Re: Use of merge tables
We have spent most of this year (2008) trying to implement a partitioned table for an application that analyzes ~100 million rows of data each month. The table has over 1.4 Billion records total. I could write pages on the various issues we've encountered, but in the end, we've concluded that a MySQL partitioned table just isn't suited for this application.
Although our application queries data going back a couple years, most of the "real" activity (INSERTs, UPDATEs, and most SELECTs) is on the very tail end of the dataset. To get acceptable performance from the partitioned table, we had to modify almost all of our queries to include date filters to trigger partition pruning, but this almost always prevented subsequent JOINS on other fields from being indexed. This really dragged down performance.
Then MySQL removed the "REPAIR PARTITION" option from the ALTER TABLE command in 5.1.x, meaning that our entire database is now at risk from a single instance of database corruption. This point was driven home earlier this week when a few entries in the index file on a single monthly partition got corrupted (alarming in itself) and our only solution was to shut the database down and run the myisamchk utility against that individual partition's index file. Using that utility on a single partition is now officially unsupported, so we feared for half a day that the entire database was lost. I guess we could have used CHECK TABLE, but with a 200GB database, the resulting table rewrite would quite literally take weeks.

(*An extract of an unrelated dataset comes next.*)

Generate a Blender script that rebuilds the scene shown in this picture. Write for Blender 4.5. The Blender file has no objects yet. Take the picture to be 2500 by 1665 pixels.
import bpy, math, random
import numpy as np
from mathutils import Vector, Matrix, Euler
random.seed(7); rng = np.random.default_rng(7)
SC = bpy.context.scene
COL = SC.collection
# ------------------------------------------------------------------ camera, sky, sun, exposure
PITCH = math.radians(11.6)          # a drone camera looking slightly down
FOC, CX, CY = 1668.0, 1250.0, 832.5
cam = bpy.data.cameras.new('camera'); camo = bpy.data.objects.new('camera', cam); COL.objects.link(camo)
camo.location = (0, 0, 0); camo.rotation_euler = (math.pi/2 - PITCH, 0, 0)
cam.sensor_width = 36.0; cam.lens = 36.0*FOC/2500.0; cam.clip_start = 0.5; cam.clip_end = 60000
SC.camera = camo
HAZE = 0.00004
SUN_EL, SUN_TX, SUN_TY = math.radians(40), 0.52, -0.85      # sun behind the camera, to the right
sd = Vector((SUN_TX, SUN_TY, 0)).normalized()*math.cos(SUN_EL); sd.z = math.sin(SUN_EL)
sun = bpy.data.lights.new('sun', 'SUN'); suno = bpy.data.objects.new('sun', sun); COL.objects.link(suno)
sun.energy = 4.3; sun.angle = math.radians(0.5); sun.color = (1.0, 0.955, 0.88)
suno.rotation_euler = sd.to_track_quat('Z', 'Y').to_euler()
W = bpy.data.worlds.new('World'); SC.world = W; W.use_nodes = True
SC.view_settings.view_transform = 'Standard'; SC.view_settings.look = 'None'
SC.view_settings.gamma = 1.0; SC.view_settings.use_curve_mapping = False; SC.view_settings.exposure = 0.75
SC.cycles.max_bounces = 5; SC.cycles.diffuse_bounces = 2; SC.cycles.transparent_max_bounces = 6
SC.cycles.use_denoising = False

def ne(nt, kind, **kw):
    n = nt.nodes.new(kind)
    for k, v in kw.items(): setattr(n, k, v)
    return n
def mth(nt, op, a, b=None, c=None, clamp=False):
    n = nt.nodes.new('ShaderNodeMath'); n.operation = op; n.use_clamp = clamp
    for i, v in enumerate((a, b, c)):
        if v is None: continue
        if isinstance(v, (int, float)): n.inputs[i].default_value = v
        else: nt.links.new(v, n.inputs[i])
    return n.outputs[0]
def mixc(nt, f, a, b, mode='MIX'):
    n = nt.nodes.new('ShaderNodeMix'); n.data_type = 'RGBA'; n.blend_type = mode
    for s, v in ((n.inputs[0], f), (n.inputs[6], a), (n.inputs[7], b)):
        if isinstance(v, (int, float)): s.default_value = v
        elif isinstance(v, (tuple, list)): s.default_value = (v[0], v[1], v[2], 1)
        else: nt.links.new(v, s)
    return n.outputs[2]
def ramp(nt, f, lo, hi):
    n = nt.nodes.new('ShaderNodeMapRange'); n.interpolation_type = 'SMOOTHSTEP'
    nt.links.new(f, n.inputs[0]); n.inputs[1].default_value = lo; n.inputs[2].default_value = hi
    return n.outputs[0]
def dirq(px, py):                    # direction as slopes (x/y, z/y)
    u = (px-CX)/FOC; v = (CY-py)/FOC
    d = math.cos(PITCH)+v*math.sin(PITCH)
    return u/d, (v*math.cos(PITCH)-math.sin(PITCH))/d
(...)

Given all of these problems, we've decided to try MERGE tables instead. They're admittedly a step back from genuine partitioning, but being able to access the monthly subtables ("partitions") individually is a huge plus. We can REPAIR them individually, run "myisampack" on them individually, and aggregate them in whatever combinations make sense for what we're doing. (It's no mean feat to add a FULL partition back to a partitioned table, BTW, so once you drop a partition of data off the back end, it's gone.)
So anyway, I strongly urge MySQL to keep MERGE tables in the mix -- at least until partitioned tables have a few more years to mature.